[PATCH 1/2] docs: Make syscalls' helpers naming consistent

From: André Almeida
Date: Fri Jan 29 2021 - 20:53:15 EST


The documentation explains the need to create internal syscalls' helpers,
and that they should be called `kern_xyzzy()`. However, the comment at
include/linux/syscall.h says that they should be named as
`ksys_xyzzy()`, and so are all the helpers declared bellow it. Change the
documentation to reflect this.

Cc: Dominik Brodowski <linux@xxxxxxxxxxxxxxxxxxxx>
Fixes: 819671ff849b ("syscalls: define and explain goal to not call syscalls in the kernel")
Signed-off-by: André Almeida <andrealmeid@xxxxxxxxxxxxx>
---
Documentation/process/adding-syscalls.rst | 2 +-
1 file changed, 1 insertion(+), 1 deletion(-)

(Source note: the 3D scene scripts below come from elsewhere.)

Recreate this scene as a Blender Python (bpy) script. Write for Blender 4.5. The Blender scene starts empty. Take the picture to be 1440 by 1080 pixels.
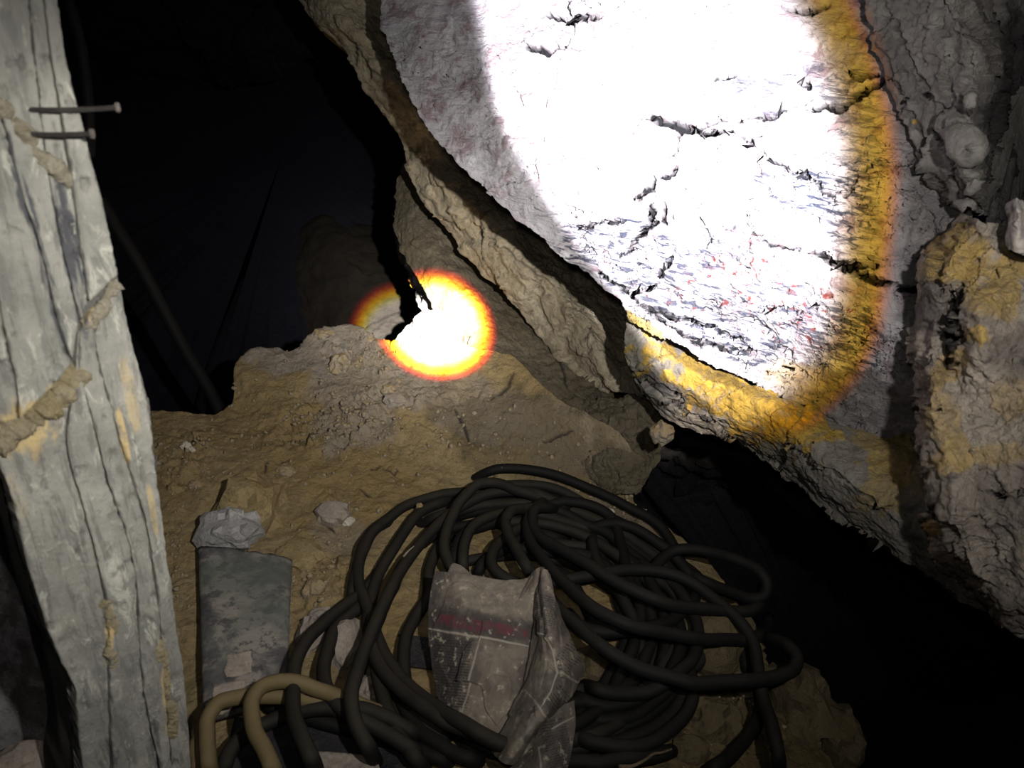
import bpy, bmesh, math, random
import numpy as np
from mathutils import Vector, Matrix

random.seed(7)
RNG = np.random.default_rng(7)
SC = bpy.context.scene
COL = SC.collection

# ------------------------------------------------------------------ camera
F = 1040.0                      # focal length in pixels of the 1440 wide frame
CAMH = 1.10                     # camera height above the dirt floor
G = np.array([-0.0944, 0.8752, 0.4742]); G /= np.linalg.norm(G)      # "down" seen from the camera (x right, y down, z forward)
FH = np.array([0, 0, 1.0]) - G * G[2]; FH /= np.linalg.norm(FH)      # level forward
RH = np.cross(G, FH)                                                  # level right
RH /= np.linalg.norm(RH)
if RH[0] < 0: RH = -RH
C2W = np.stack([RH, FH, -G])                                          # rows: world X, Y, Z
CAM = np.array([0, 0, CAMH])

def to_world(p):
    return np.asarray(p, float) @ C2W.T + CAM
def ray(px, py):
    px = np.asarray(px, float); py = np.asarray(py, float)
    return np.stack([(px - 720) / F, (py - 540) / F, np.ones_like(px)], -1)
def at(px, py, z):
    return to_world(ray(px, py) * np.asarray(z, float)[..., None])
def zh(px, py, h):               # depth of the level plane at height h
    return (CAMH - np.asarray(h, float)) / (ray(px, py) @ G)

cd = bpy.data.cameras.new('camera'); cam = bpy.data.objects.new('camera', cd); COL.objects.link(cam)
cd.sensor_fit = 'HORIZONTAL'; cd.sensor_width = 36; cd.lens = 36 * F / 1440
cd.clip_start = 0.02; cd.clip_end = 60
cd.dof.use_dof = True; cd.dof.focus_distance = 1.7; cd.dof.aperture_fstop = 7.0
xa, ya, za = C2W @ np.array([1, 0, 0.]), C2W @ np.array([0, -1, 0.]), C2W @ np.array([0, 0, -1.])
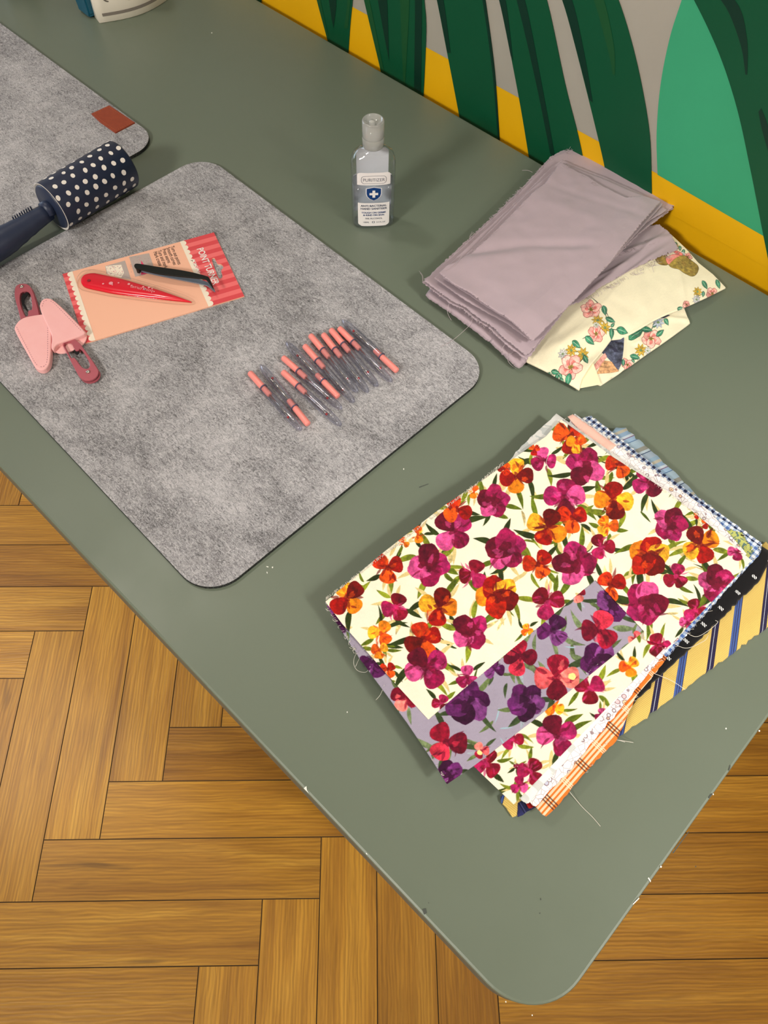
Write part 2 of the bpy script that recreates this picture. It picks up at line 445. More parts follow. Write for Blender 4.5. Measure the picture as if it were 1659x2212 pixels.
for c in ([(656, 1703), (662, 1698), (663, 1706), (667, 1714)], [(1399, 1897), (1401, 1895), (1406, 1903), (1405, 1906)],
          [(1366, 1953), (1380, 1939), (1381, 1941), (1368, 1954)], [(1427, 1870), (1430, 1872), (1428, 1875), (1425, 1873)],
          [(1638, 1578), (1641, 1577), (1642, 1580), (1639, 1581)], [(1566, 1573), (1569, 1572), (1570, 1575), (1567, 1576)],
          [(1539, 1715), (1541, 1714), (1542, 1717), (1540, 1718)], [(456, 71), (458, 70), (459, 72), (457, 73)],
          [(1148, 2192), (1150, 2191), (1151, 2194), (1149, 2195)], [(1091, 2163), (1093, 2162), (1094, 2165), (1092, 2166)],
          [(790, 1843), (792, 1842), (794, 1846), (792, 1846)], [(575, 1223), (580, 1224), (580, 1226), (576, 1225)], [(587, 1225), (590, 1224), (590, 1227), (588, 1228)],
          [(576, 1235), (578, 1236), (578, 1240), (576, 1238)], [(871, 1012), (873, 1012), (873, 1015), (871, 1015)], [(749, 1537), (751, 1537), (751, 1540), (749, 1540)], [(714, 541), (716, 541), (716, 543), (714, 543)]):
    decal(bm, c, .0003, 2)
for c in ([(912, 1964), (920, 1962), (922, 1972), (916, 1976)], [(1167, 1940), (1168, 1940), (1169, 1944), (1167, 1945)], [(1165, 1972), (1167, 1971), (1167, 1974), (1165, 1974)],
          [(1501, 1872), (1503, 1870), (1504, 1872), (1502, 1874)], [(1452, 1842), (1488, 1795), (1489, 1796), (1454, 1844)], [(1530, 1722), (1536, 1714), (1538, 1716), (1532, 1726)],
          [(905, 1052), (925, 1045), (926, 1046), (906, 1054)], [(925, 1950), (926, 1949), (927, 1951), (926, 1952)], [(1573, 1664), (1576, 1652), (1578, 1654), (1575, 1666)]):
    decal(bm, c, .0003, 3)
link('table_top', bm_mesh('table_top', bm), [TABM, RIM, CHIP, SCUFF], table)
bm = bmesh.new()
for y in (TY0+.09, TY1-.07): add_box(bm, ((TX0+TX1)/2, y, TT-.032-.035), (TX1-TX0-.3, .022, .07))
for x in (TX0+.15, TX1-.15): add_box(bm, (x, (TY0+TY1)/2+.01, TT-.032-.035), (.022, TY1-TY0-.17, .07))
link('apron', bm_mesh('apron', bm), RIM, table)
for x in (TX0+.17, TX1-.17):
    for y in (TY0+.11, TY1-.09):
        bm = bmesh.new(); add_box(bm, (x, y, (TT-.032)/2), (.05, .05, TT-.032), bev=.003)
        link('leg', bm_mesh('leg', bm), RIM, table)
MT = .0047                     # top of the felt above the table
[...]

diff --git a/Documentation/process/adding-syscalls.rst b/Documentation/process/adding-syscalls.rst
index a3ecb236576c..61bdaec188ea 100644
--- a/Documentation/process/adding-syscalls.rst
+++ b/Documentation/process/adding-syscalls.rst
@@ -501,7 +501,7 @@ table, but not from elsewhere in the kernel. If the syscall functionality is
useful to be used within the kernel, needs to be shared between an old and a
new syscall, or needs to be shared between a syscall and its compatibility
variant, it should be implemented by means of a "helper" function (such as
-``kern_xyzzy()``). This kernel function may then be called within the
+``ksys_xyzzy()``). This kernel function may then be called within the
syscall stub (``sys_xyzzy()``), the compatibility syscall stub
(``compat_sys_xyzzy()``), and/or other kernel code.